Amstrad Computer User


Stationfall
By Infocom
Amstrad CPC464

 
Published in Amstrad Computer User #39

Stationfall

The year is 11349 and you have been assigned to collect 24 pallets of forms from an official printing press. The forms are in fact forms to request forms to request black binders for request forms a fairly normal situation for Stellar Control. This could well be one of your better days.

Filling out and filing forms is not the most exciting of jobs and the "printing press" referred to is on a space station some light years away. The trip should break the normal routine nicely. Little do you know how nicely normal routine is going to be broken.

Stationfall is Infocom's sequel to their successful space opera Planetfall. In that you rose from being an Ensign Seventh Class, relegated to sweeping and cleaning details, to Lieutenant First Class - pushing paper. Your meteoric rise, wholly due to your having saved the planet Reside from total destruction. Not a bad days work really...

Helping you with your problems on Resida was a cheerful little robot called Floyd. You are delighted to find that he is assigned to you for this trip to Gamma Delta Gamma 777 G 59/59. When you arrive, you find that all is not well. Some of the robots seem to have developed antihuman tendencies and there is an alien spaceship docked in one of the landing bays. The Commander's log refers to a strange metallic pyramid found aboard the alien ship and you get decidedly jittery when it appears that there is now no-one aboard the Space Station.

If you have a disc drive, like science fiction, programs with a heavy dose of humour and have a few days to spare, you will just have to save up for Stationfall. Like all Infocom games, it is logical, has plenty of locations to explore, has reams of good text and is not cheap.

Like other adventures from the same source, it also requires words to be entered in full (well, the first six letters anyway), continuously accesses the disc, thereby driving the more impatient among us round the bend, and needs the fairly obvious operations to be performed in painstaking detail.

However, much I deplore this slow and tortuous path I have to tread in order to play Infocom games, they are all worth it in the end.

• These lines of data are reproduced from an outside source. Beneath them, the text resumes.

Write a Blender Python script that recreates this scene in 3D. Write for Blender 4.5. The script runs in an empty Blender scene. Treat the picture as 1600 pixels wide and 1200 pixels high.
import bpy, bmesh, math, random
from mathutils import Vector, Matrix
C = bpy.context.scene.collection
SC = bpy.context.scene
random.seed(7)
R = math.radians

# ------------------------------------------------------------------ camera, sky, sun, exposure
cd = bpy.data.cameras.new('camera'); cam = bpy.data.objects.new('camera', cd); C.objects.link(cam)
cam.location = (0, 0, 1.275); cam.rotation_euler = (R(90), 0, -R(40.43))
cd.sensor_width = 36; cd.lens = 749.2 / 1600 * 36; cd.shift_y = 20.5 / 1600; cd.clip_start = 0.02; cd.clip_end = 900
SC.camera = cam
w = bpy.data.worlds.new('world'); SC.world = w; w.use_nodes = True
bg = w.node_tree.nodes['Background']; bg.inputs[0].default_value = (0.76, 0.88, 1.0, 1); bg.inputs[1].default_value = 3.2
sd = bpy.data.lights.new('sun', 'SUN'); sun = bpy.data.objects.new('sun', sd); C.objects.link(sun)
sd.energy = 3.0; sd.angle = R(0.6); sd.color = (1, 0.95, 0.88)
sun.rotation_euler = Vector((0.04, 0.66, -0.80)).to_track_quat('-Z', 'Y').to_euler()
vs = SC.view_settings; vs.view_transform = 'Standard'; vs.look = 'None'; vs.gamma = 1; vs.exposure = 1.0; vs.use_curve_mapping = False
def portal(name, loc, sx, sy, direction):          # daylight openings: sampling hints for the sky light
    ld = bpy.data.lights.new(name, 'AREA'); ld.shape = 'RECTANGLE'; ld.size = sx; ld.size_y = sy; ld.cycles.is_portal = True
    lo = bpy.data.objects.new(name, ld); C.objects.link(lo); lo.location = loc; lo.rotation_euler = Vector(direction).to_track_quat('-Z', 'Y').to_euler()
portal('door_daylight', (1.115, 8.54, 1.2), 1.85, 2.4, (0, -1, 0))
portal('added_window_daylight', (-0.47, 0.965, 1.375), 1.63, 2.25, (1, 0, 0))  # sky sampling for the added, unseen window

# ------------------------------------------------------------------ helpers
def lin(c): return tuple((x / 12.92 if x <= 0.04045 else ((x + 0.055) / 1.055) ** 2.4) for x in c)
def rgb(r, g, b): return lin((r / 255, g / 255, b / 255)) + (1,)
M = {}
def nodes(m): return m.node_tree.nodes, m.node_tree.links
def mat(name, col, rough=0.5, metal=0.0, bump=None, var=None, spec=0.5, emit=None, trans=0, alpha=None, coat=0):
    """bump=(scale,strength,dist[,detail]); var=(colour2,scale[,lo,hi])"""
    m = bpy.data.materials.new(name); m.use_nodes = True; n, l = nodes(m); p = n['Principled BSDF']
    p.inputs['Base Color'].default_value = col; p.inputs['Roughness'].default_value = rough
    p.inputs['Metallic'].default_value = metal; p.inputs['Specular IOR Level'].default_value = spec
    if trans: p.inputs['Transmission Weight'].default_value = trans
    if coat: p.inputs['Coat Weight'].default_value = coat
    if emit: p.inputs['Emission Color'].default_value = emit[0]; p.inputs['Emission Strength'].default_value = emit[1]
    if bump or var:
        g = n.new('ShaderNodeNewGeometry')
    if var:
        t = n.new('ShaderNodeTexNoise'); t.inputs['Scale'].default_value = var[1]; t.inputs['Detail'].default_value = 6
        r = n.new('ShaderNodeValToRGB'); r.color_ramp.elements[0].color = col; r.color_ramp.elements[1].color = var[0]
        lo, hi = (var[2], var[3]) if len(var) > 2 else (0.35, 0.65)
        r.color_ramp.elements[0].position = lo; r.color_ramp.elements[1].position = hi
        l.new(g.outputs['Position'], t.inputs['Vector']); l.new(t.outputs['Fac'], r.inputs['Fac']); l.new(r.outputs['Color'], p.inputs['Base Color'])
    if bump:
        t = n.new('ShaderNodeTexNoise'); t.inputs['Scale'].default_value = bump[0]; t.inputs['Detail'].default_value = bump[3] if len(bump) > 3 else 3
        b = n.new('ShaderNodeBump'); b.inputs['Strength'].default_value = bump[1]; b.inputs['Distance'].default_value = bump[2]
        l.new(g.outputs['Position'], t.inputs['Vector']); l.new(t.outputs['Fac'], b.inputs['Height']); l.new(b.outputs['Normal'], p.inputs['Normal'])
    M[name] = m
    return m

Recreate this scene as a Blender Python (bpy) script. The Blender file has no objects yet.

I just love the response to having entered SAVE: Floyd's eyes light up. "Oh boy! Are we gonna try something dangerous now?". This little robot really contributes to making Stationfall what it is, a classic Infocom adventure.

Packaged in the box are a full set of diagrams for the space station and just what you've always wanted, a cloth patch proclaiming your rank of Lieutenant First Class (boldly going where angels fear to tread!). At least the diagrams will help you with your mapping, perhaps even eliminate the need for maps at all. There are also some samples of the forms used by Stellar Control - read them carefully, not only are they amusing but will also help you on your travels.

Once you start touring the space station and its attendant "village" of old spaceships, you will begin to get an idea of what you have to do (read the Commander's log as soon as you can). The solution is straightforward in theory but as with most Infocom games, although perfectly logical, a little devious in practice!

Watch out for danger at almost every major step forwards and remember that you are the only one you can trust.